Ms. Perrin has also led the School through several long-term strategic planning and development initiatives that include three major capital campaigns. Under her leadership, Walnut Hill School has expanded its traditionally strong relationship with its alumni, who have contributed generously to a recent campaign ending in 2005, which exceeded its $17.5 million goal and more than doubled the School’s endowment to nearly $10 million. Planning to raise enrollment to 320 over the next four years, the School has launched an aggressive new five-year plan to further increase its endowment and build a 40-bed residence complex including faculty apartments, and additional practice, performance and studio space.
Prior to joining Walnut Hill School, Ms. Perrin served on the faculty of Abbot Academy and Phillips Andover Academy, where she taught art and art history, and served as a counselor.

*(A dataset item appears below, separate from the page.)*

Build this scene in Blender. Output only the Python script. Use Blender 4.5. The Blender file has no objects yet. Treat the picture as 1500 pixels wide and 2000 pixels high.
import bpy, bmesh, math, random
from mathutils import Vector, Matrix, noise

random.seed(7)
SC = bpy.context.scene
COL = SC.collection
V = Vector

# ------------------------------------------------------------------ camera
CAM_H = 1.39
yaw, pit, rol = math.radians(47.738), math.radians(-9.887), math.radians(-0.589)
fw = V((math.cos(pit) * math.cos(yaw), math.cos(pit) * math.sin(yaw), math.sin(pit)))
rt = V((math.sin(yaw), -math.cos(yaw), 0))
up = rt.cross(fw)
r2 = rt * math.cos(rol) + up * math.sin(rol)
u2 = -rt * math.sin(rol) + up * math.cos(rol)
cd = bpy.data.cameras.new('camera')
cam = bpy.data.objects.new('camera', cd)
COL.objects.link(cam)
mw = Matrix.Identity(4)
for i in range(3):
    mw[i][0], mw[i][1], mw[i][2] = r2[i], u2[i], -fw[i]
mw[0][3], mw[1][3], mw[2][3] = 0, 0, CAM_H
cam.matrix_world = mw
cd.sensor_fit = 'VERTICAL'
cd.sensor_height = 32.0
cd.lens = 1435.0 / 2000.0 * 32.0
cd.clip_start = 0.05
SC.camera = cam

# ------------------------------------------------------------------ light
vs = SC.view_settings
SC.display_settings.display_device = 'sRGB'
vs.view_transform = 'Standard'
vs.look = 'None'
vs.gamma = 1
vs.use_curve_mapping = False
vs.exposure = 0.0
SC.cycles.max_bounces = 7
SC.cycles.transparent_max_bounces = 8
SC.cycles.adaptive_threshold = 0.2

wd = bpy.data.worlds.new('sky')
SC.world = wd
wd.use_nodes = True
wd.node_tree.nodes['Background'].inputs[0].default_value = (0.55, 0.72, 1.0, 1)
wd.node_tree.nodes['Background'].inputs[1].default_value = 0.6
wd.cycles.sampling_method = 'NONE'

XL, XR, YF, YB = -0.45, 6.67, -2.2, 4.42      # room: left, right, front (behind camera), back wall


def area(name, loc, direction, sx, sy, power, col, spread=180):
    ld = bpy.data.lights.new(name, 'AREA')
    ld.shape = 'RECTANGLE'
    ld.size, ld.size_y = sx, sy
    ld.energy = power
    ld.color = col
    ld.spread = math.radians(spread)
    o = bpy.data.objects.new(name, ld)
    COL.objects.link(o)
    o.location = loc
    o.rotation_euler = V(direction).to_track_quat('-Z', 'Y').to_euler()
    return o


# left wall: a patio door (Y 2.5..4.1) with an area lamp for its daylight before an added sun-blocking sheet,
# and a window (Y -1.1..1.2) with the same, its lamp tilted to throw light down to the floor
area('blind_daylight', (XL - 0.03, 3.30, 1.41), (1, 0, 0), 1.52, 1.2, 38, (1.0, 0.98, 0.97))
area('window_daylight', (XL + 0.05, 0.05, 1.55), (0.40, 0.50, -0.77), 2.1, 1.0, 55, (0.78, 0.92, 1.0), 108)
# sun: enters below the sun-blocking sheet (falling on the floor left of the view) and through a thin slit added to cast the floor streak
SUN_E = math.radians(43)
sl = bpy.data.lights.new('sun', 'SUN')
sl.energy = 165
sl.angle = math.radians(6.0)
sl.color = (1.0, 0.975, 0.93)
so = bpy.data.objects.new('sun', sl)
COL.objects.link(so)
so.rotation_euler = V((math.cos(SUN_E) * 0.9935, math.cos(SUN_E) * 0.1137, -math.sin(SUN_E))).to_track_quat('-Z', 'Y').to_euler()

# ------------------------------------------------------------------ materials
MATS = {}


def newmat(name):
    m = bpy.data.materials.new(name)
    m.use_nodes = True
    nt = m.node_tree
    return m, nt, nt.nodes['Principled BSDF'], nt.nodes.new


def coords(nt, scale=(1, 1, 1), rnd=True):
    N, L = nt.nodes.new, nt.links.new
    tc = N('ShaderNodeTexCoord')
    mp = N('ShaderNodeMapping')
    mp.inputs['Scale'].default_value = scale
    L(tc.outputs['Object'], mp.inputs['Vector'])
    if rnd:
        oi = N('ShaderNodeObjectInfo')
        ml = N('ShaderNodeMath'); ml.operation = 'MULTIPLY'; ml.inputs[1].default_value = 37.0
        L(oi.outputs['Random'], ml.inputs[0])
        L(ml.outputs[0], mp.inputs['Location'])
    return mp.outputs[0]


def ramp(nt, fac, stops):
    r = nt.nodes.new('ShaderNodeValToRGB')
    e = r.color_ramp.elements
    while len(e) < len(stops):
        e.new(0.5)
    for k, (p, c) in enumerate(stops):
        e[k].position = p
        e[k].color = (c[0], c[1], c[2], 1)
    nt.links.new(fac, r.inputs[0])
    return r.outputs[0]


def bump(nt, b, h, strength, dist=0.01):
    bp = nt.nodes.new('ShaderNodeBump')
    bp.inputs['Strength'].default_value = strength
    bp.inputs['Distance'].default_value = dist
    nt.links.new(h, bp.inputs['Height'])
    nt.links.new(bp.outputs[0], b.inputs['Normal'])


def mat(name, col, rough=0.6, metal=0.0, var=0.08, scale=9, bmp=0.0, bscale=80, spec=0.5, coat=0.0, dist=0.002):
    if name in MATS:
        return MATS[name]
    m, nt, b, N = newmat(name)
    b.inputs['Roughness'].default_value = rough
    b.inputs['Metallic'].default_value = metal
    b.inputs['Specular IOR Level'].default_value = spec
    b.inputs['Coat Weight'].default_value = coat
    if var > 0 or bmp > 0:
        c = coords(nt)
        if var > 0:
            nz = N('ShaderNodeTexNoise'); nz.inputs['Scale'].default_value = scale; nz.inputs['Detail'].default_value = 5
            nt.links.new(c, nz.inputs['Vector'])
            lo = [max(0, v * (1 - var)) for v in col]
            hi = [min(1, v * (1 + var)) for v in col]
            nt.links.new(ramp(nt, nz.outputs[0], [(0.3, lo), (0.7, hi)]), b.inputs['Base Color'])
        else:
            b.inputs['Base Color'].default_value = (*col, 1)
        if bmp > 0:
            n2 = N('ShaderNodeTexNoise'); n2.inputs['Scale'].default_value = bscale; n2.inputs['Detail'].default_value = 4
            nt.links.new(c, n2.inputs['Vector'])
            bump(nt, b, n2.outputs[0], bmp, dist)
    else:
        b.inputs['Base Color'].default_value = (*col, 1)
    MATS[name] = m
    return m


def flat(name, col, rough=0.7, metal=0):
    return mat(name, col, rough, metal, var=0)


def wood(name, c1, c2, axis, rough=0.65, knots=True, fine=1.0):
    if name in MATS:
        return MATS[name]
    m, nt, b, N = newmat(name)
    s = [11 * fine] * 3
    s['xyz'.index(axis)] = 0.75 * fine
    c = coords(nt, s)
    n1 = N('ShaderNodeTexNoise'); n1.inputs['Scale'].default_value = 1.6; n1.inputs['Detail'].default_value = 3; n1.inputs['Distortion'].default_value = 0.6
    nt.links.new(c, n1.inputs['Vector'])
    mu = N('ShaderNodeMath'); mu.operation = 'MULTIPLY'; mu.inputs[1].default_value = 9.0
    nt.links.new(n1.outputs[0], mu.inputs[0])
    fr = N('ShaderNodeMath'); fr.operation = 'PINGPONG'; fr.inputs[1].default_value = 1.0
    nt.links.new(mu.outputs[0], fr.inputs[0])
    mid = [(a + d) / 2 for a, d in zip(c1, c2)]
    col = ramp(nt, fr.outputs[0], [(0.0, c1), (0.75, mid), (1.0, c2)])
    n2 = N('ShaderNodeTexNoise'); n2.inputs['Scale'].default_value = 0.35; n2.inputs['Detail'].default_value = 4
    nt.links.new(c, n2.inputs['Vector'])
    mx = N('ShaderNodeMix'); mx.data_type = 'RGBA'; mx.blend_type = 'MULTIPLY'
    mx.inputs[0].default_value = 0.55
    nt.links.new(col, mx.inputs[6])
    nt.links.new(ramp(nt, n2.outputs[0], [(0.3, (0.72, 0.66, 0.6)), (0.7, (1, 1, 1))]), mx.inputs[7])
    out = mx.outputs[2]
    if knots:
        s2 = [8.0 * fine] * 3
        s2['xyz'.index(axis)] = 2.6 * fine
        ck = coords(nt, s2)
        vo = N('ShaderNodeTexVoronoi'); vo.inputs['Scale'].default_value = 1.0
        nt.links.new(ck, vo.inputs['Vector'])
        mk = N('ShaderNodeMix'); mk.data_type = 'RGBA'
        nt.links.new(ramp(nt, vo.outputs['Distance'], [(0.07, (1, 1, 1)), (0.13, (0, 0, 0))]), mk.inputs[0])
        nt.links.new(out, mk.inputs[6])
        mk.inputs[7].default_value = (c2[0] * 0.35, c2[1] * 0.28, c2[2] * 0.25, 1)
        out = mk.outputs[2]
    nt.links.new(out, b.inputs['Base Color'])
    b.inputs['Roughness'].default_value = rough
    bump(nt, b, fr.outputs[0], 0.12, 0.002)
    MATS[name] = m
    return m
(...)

A Klingenstein Fellow at Columbia University in 1991, Ms. Perrin graduated from Boston University in 1967 with a BA in Art History and earned two graduate degrees from Harvard University: a MAT in Art Education and an M.Ed. in Counseling and Public Policy.
Ms. Perrin has promoted the value of serious art study in the development of young people through influential articles and speaking engagements including the National Association of Independent Schools Magazine, National Association of Schools of Music, the International NETWORK of Schools for the Advancement of Arts Education as well as speaking engagements at major academic forums throughout the U.S.
As an educator, administrator and advocate, Ms. Perrin believes that all children should have access to quality arts education in the public sector and has demonstrated that the content and process of formal art training affords young people a strong foundation for personal, academic and professional success by nurturing broadly useful skills and characteristics such as creative thinking and problem solving, the ability to collaborate and communicate, the capacity for independent thinking, ownership of work, and the disciplined pursuit of challenging and long term goals.
Ms. Perrin has served as a trustee of the Boston Music Education Collaborative, the School of the Museum of Fine Arts, Boston, and was President of the Board for NETWORK. She is Vice President of the Board of the New England Conservatory Lab Charter School, a Boston public elementary school with a curriculum based on learning through music. She is an overseer of the New England Conservatory, Vice President of the Board of the National Arts and Learning Collaborative, and served as chair of the accreditation committee for the Boston Arts Academy.